* Written task
Going from the top of the data below, give again each line through the one containing "PI = math.pi", both ends kept.

* Record set
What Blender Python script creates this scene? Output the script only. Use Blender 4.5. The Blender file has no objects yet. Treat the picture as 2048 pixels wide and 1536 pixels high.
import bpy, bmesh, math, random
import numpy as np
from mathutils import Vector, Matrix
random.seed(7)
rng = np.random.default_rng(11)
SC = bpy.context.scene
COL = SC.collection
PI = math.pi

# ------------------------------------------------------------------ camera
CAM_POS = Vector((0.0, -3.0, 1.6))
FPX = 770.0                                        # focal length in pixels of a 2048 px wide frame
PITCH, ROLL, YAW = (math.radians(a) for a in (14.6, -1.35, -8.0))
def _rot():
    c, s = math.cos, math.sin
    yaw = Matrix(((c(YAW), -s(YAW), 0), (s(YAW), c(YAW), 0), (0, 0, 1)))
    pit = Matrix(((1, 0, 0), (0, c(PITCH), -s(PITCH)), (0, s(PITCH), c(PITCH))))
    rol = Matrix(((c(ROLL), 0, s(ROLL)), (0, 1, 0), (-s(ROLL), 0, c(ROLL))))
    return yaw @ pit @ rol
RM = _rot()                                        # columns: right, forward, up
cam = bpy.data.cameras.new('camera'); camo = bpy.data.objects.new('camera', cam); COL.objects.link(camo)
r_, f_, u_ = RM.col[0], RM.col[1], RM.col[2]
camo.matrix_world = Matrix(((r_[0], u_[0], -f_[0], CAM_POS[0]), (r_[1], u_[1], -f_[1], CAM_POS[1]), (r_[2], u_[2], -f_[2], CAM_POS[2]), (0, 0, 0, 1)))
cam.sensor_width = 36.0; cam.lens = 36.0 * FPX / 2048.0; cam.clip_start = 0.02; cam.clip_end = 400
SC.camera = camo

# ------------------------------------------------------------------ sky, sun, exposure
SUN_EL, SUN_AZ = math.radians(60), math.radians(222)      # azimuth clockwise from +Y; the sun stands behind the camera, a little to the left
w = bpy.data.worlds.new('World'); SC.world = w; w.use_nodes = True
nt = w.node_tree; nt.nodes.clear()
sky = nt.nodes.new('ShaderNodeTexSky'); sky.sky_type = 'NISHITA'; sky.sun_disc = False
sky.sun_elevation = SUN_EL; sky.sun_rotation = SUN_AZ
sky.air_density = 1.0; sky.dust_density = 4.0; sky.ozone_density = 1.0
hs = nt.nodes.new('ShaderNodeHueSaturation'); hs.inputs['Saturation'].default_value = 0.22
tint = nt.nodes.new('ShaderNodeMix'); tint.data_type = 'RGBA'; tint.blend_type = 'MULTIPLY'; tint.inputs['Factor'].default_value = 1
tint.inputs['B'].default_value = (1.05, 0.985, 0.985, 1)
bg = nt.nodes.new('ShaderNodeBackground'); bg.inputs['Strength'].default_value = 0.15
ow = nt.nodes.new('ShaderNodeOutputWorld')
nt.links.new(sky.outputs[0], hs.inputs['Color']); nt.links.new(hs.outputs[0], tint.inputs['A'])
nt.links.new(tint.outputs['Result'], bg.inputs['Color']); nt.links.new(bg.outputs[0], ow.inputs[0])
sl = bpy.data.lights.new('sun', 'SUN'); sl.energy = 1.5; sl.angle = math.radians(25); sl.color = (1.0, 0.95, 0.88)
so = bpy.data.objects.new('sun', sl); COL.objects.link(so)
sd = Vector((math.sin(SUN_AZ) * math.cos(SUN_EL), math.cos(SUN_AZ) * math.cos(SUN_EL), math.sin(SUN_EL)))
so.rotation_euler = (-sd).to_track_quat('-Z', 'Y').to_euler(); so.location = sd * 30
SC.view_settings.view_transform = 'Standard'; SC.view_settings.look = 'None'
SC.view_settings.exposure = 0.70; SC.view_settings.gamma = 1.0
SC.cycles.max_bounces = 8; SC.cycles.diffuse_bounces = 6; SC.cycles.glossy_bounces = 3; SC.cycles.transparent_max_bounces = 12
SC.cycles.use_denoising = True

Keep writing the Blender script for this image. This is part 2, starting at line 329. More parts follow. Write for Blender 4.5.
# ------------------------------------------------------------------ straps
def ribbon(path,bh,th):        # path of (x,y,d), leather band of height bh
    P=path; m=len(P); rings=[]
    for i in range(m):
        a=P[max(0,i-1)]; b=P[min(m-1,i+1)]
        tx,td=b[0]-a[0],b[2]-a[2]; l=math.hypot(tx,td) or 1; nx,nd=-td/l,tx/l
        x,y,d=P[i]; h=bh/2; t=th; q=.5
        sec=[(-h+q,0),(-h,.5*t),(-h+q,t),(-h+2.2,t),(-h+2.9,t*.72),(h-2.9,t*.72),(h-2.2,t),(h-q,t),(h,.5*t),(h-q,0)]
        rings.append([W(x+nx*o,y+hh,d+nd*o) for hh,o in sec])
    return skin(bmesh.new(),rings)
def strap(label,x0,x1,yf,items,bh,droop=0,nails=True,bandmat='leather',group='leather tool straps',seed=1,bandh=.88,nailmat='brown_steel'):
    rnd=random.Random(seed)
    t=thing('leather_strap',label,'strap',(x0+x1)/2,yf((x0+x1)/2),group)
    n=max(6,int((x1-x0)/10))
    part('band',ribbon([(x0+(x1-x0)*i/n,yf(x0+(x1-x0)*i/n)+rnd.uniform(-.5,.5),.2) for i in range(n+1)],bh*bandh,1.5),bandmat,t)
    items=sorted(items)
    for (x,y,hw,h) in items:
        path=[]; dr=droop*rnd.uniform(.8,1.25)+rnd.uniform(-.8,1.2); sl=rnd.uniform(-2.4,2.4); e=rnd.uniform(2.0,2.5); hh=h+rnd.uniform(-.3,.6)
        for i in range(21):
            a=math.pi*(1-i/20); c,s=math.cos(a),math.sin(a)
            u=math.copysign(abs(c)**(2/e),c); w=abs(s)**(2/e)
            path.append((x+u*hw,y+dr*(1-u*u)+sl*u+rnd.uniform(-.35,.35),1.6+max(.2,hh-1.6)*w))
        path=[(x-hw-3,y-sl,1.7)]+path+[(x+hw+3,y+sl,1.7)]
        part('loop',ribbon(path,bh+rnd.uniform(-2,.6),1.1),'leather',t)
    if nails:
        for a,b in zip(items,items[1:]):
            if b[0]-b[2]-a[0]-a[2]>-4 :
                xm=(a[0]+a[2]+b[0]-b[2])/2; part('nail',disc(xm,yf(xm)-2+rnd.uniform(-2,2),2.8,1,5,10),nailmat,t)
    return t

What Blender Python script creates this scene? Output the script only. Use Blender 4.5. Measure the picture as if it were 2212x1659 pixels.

* Response to this exercise
What Blender Python script creates this scene? Output the script only. Use Blender 4.5. The Blender file has no objects yet. Treat the picture as 2048 pixels wide and 1536 pixels high.
import bpy, bmesh, math, random
import numpy as np
from mathutils import Vector, Matrix
random.seed(7)
rng = np.random.default_rng(11)
SC = bpy.context.scene
COL = SC.collection
PI = math.pi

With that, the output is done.